Robert Reich Asks, “Why Save Citigroup Bank and Not Save General Motors?”

In the wake of yesterday’s decision to bail out Citigroup, Robert Reich questions the reasoning that puts such emphasis on saving banks, but so little on saving automobile manufacturers.  Reich says, “Citigroup is not much different from General Motors. It’s a company that once made lots of money but, through a series of management blunders, is now losing money big time. Citi’s shareholders and creditors are taking a beating, just like the shareholders and creditors of GM.”

Reich says there is not a good reason why banks should be saved and auto makers not saved.  Reich says, “In fact, there may be more reason to do the reverse.
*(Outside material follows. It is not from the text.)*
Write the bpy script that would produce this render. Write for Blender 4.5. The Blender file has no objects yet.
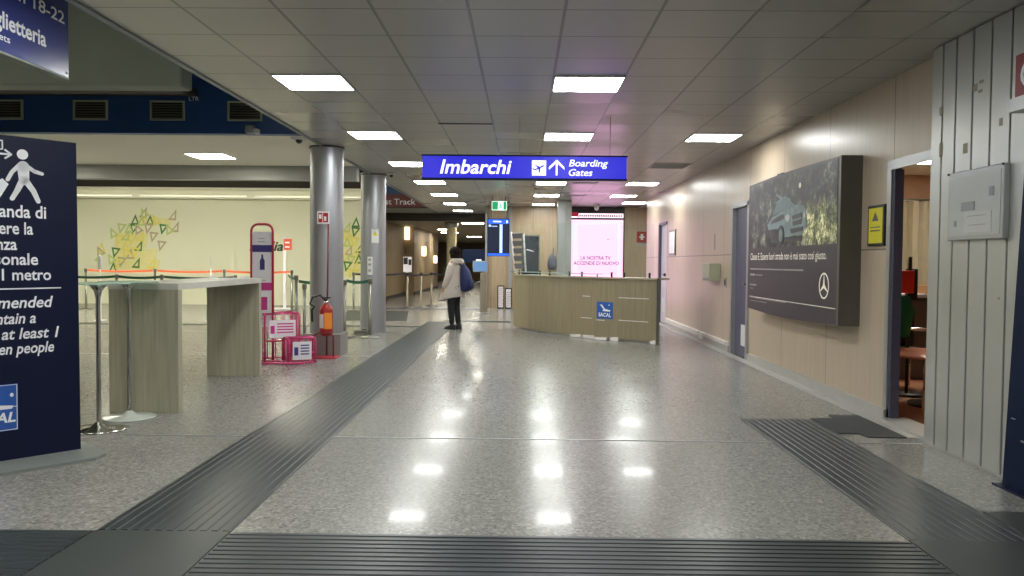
import bpy, bmesh, math, random
from mathutils import Vector, Matrix
random.seed(7)
PI = math.pi
scn = bpy.context.scene
col = scn.collection

# ------------------------------------------------------------------ materials
def newmat(name):
    m = bpy.data.materials.new(name); m.use_nodes = True
    return m, m.node_tree.nodes, m.node_tree.links, m.node_tree.nodes['Principled BSDF']

def mat(name, c, rough=0.5, metal=0.0, var=0.08, scale=8.0, bump=0.0, spec=0.5, bscale=None, alpha=None):
    m, N, L, b = newmat(name)
    tc = N.new('ShaderNodeTexCoord'); nz = N.new('ShaderNodeTexNoise')
    nz.inputs['Scale'].default_value = scale; nz.inputs['Detail'].default_value = 4
    L.new(tc.outputs['Object'], nz.inputs['Vector'])
    mx = N.new('ShaderNodeMix'); mx.data_type = 'RGBA'
    mx.inputs[6].default_value = (*[max(0, v*(1-var)) for v in c], 1)
    mx.inputs[7].default_value = (*[min(1, v*(1+var)) for v in c], 1)
    L.new(nz.outputs['Fac'], mx.inputs[0]); L.new(mx.outputs[2], b.inputs['Base Color'])
    b.inputs['Roughness'].default_value = rough; b.inputs['Metallic'].default_value = metal
    b.inputs['Specular IOR Level'].default_value = spec
    if bump:
        bp = N.new('ShaderNodeBump'); bp.inputs['Strength'].default_value = bump
        bp.inputs['Distance'].default_value = 0.01
        n2 = N.new('ShaderNodeTexNoise'); n2.inputs['Scale'].default_value = bscale or scale*6
        L.new(tc.outputs['Object'], n2.inputs['Vector']); L.new(n2.outputs['Fac'], bp.inputs['Height'])
        L.new(bp.outputs['Normal'], b.inputs['Normal'])
    return m

def emit(name, c, s, base=1):
    m, N, L, b = newmat(name)
    b.inputs['Base Color'].default_value = (*[v*base for v in c], 1)
    b.inputs['Emission Color'].default_value = (*c, 1)
    b.inputs['Emission Strength'].default_value = s
    b.inputs['Roughness'].default_value = 0.4
    return m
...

GM has a far greater impact on jobs and communities. Add parts suppliers and their employees, and the number of middle-class and blue-collar jobs dependent on GM is many multiples that of Citi. And the potential social costs of GM’s demise, or even major shrinkage, is much larger than Citi’s — including everything from unemployment insurance to lost tax revenues to families suddenly without health insurance to entire communities whose infrastructure and housing may become nearly worthless. I’m not arguing that GM should be bailed out; as I’ve noted elsewhere, GM’s creditors, shareholders, executives, and workers should have to make substantial sacrifices before taxpayers should be expected to sacrifice as well.”

Excerpts from Reich’s article:

  • The current panic on Wall Street is not a “run” in this sense. It has almost nothing to do with banks’ roles as financial intermediaries. It’s a run on the shares of Wall Street banks, not a run on the pool of savings they oversee. The mutual funds, pension funds, and deposits they hold are perfectly safe. Before the asset bubbles burst, financial institutions were generating whopping profits, so naturally they attracted many investors and creditors. After the burst, the profits disappeared and their share prices plunged. These days, you’d be hard pressed to find many people who want to invest in or lend to financial institutions. So what?
  • Citi is about to be bailed out while GM is allowed to languish. That’s because Wall Street’s self-serving view of the unique role of financial institutions is mirrored in the two agencies that run the American economy — the Treasury and the Fed. Their job, as they see it, is to keep the financial economy “sound,” by which they mean keeping Wall Street’s own investors and creditors reasonably happy.
  • Because the public doesn’t understand the intricacies of finance, it’s easily persuaded that this is definition of “soundness” is the same as keeping savings flowing to the banks so that the banks can lend to them to Main Street. That’s why the public and its representatives have committed $700 billion of taxpayer money to Wall Street and another $500 to $600 billion of subsidized loans to the Street from the Fed — bailing out the investors and creditors of every major bank, including , any moment, Citi — only to discover, at the end of this frantic and unbelievably expensive exercise, that American jobs and communities are more endangered than they were at the start.